Another good feature of the festival beyond the dance performance was that it had many food booths set up that allowed us to sample some different cuisine. One night we each got soups that were unlike anything we had had before (they had some random meat parts and herbs in them), and another night we had a more conventional soup and a vermicelli bowl. We were also excited to order draft beer here for just 50 cents a glass!

The day we went to the Cu Chi tunnels, our tour guide us talked into ordering a local special savory pancake called banh xeo. It was very tasting – a large pancake made with rice flour, and stuff with pork, shrimp and bean sprouts.


We never really dipped our feet into the Saigon street food scene because it was just so hot outside, and we preferred the air-conditioned comfort of inside dining. Even with that restriction, we found two local restaurants with nice cool interiors where we were able to enjoy some local specialties.

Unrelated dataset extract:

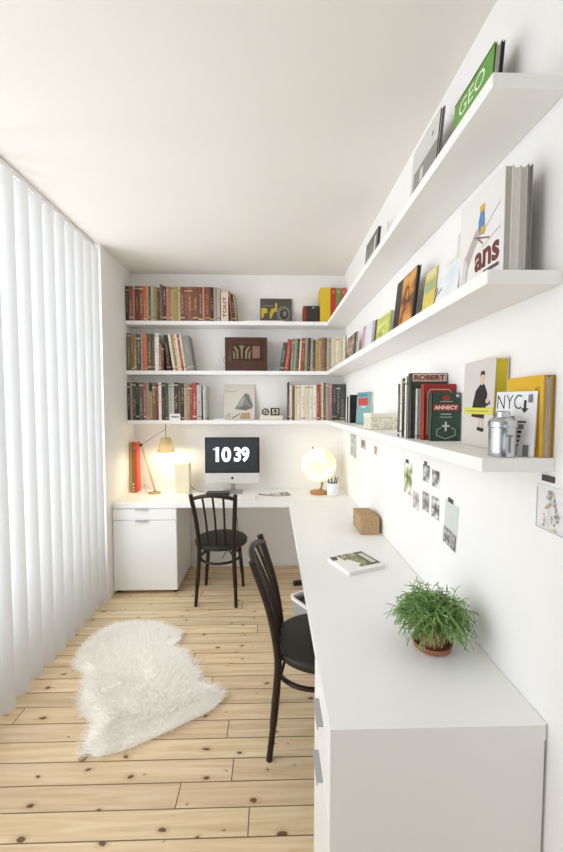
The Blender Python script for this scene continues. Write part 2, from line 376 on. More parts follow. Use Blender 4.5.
b = B(); box(b, 0, 0.49, 0, 0.31, 0.0, 0.709, 0.001); obj('body', b, LAC, cab2)
b = B(); box(b, -0.018, 0, 0.001, 0.309, 0.662, 0.703, 0.0012); obj('front_rail', b, LAC, cab2)
for z0_, z1_ in ((0.501, 0.658), (0.01, 0.497)):
    b = B(); box(b, -0.018, 0, 0.001, 0.309, z0_, z1_, 0.0012); d1 = obj('drawer', b, LAC, cab2); tab_handle(d1, -0.018, 0.15, z1_ - 0.002, 'y')

# ------------------------------------------------------------------ bentwood chairs
def make_chair(label):
    t = thing('bentwood_chair', label, 'chair', group='dark bentwood chairs at the worktop')
    b = B(); lathe(b, [(0, 0.465), (0.185, 0.465), (0.203, 0.460), (0.211, 0.451), (0.211, 0.431), (0.205, 0.425), (0.19, 0.425), (0.0, 0.433)], 48)
    for v in b.verts: v.co.y *= 1.03
    obj('seat', b, SEATM, t, True)
    for s in (-1, 1):
        b = B(); tube(b, bez([(s * 0.155, -0.225, 0), (s * 0.147, -0.207, 0.16), (s * 0.137, -0.192, 0.33), (s * 0.135, -0.19, 0.46), (s * 0.146, -0.225, 0.66), (s * 0.164, -0.29, 0.862), (s * 0.1655, -0.294, 0.874)], 6),
                      [0.0135] * 6 + [0.0165] * 24 + [0.0155] * 5 + [0.013, 0.004], 10); obj('rear_leg', b, DARKWOOD, t, True)
        b = B(); tube(b, bez([(s * 0.16, 0.125, 0), (s * 0.152, 0.12, 0.12), (s * 0.135, 0.11, 0.3), (s * 0.13, 0.108, 0.428)], 6), [0.0125] * 6 + [0.0155] * 13, 10); obj('front_leg', b, DARKWOOD, t, True)
    rail = lambda x: Vector((x, -0.275 - 0.04 * (1 - (x / 0.16) ** 2), 0.842 + 0.036 * (1 - (x / 0.16) ** 2)))
    b = B(); tube(b, [rail(-0.158 + 0.316 * i / 20) for i in range(21)], 0.0145, 10); obj('top_rail', b, DARKWOOD, t, True)
    for x in (-0.078, 0.0, 0.078):
        b = B(); tube(b, bez([(x * 0.82, -0.182, 0.44), (x * 0.9, -0.225, 0.66), rail(x)], 6), 0.0085, 8); obj('spindle', b, DARKWOOD, t, True)
    b = B(); tube(b, [(0.158 * math.cos(a), -0.035 + 0.168 * math.sin(a), 0.325) for a in [2 * PI * i / 40 for i in range(40)]], 0.0105, 8, closed=True); obj('stretcher_ring', b, DARKWOOD, t, True)
    for s in (-1, 1):
        b = B(); tube(b, bez([(s * 0.137, -0.18, 0.35), (s * 0.10, -0.16, 0.408), (s * 0.06, -0.15, 0.426)], 5), 0.007, 6); obj('corner_brace', b, DARKWOOD, t, True)
    return t
ch = make_chair('dark bentwood chair at the back worktop, its spindle back towards the camera')
ch.location = (-0.408, 3.06, 0); ch.rotation_euler = (0, 0, rad(-4))
ch2 = copy_tree(ch); ch2['label'] = 'nearer dark bentwood chair seen from the side, pushed under the right worktop'
ch2.location = (0.225, 1.705, 0); ch2.rotation_euler = (0, 0, rad(-94))

# ------------------------------------------------------------------ bin under the worktop
bn = thing('waste_bin', 'grey waste bin with a white rim under the right worktop', 'bin', (0.30, 2.28, 0), (0, 0, rad(33)))
def rr(w_, d_, r, n=5):
    out = []
    for cx_, cy_, a0 in ((w_ - r, d_ - r, 0), (-w_ + r, d_ - r, 90), (-w_ + r, -d_ + r, 180), (w_ - r, -d_ + r, 270)):
        for i in range(n + 1): a = rad(a0 + 90 * i / n); out.append((cx_ + r * math.cos(a), cy_ + r * math.sin(a)))
    return out
def loft(b, secs, cap0=True, cap1=True):
    rings = [[b.verts.new((x, y, z)) for x, y in pts] for pts, z in secs]; n = len(rings[0])
    for A, C in zip(rings, rings[1:]):
        for j in range(n): b.faces.new((A[j], A[(j + 1) % n], C[(j + 1) % n], C[j]))
    if cap0: b.faces.new(rings[0][::-1])
    if cap1: b.faces.new(rings[-1])
b = B(); loft(b, [(rr(0.12, 0.10, 0.03), 0.0), (rr(0.14, 0.12, 0.03), 0.345), (rr(0.135, 0.115, 0.028), 0.345), (rr(0.115, 0.095, 0.028), 0.01)]); obj('body', b, mat('bin_grey', '9a9c9d', 0.5), bn)
b = B(); loft(b, [(rr(0.146, 0.126, 0.032), 0.338), (rr(0.148, 0.128, 0.032), 0.355), (rr(0.134, 0.114, 0.028), 0.355), (rr(0.132, 0.112, 0.028), 0.338)], False, False); obj('rim', b, WHITEP, bn)
b = B(); loft(b, [(rr(0.117, 0.097, 0.02), 0.012), (rr(0.132, 0.112, 0.026), 0.32)], True, True); obj('interior', b, mat('bin_dark', '3c4146', 0.45), bn, label='dark inside of the bin')  # dark solid filling the inside of the bin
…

At most of these meals, we ordered an appetizer of fresh spring rolls, which was especially exciting for Della since they are one of her favorite things. We even were able to find some in a street stall outside the Bin Tayh Market – our one (delicious) exception to not eating street food!


Final Thoughts

We were unsure about how much we would enjoy Saigon, but we actually quickly decided that we liked it! The city was vibrant but not overwhelming, the sites were easy to explore, and the cuisine was excellent. Saigon served as a great introduction to Vietnam and hopefully the first of many fun places to see there.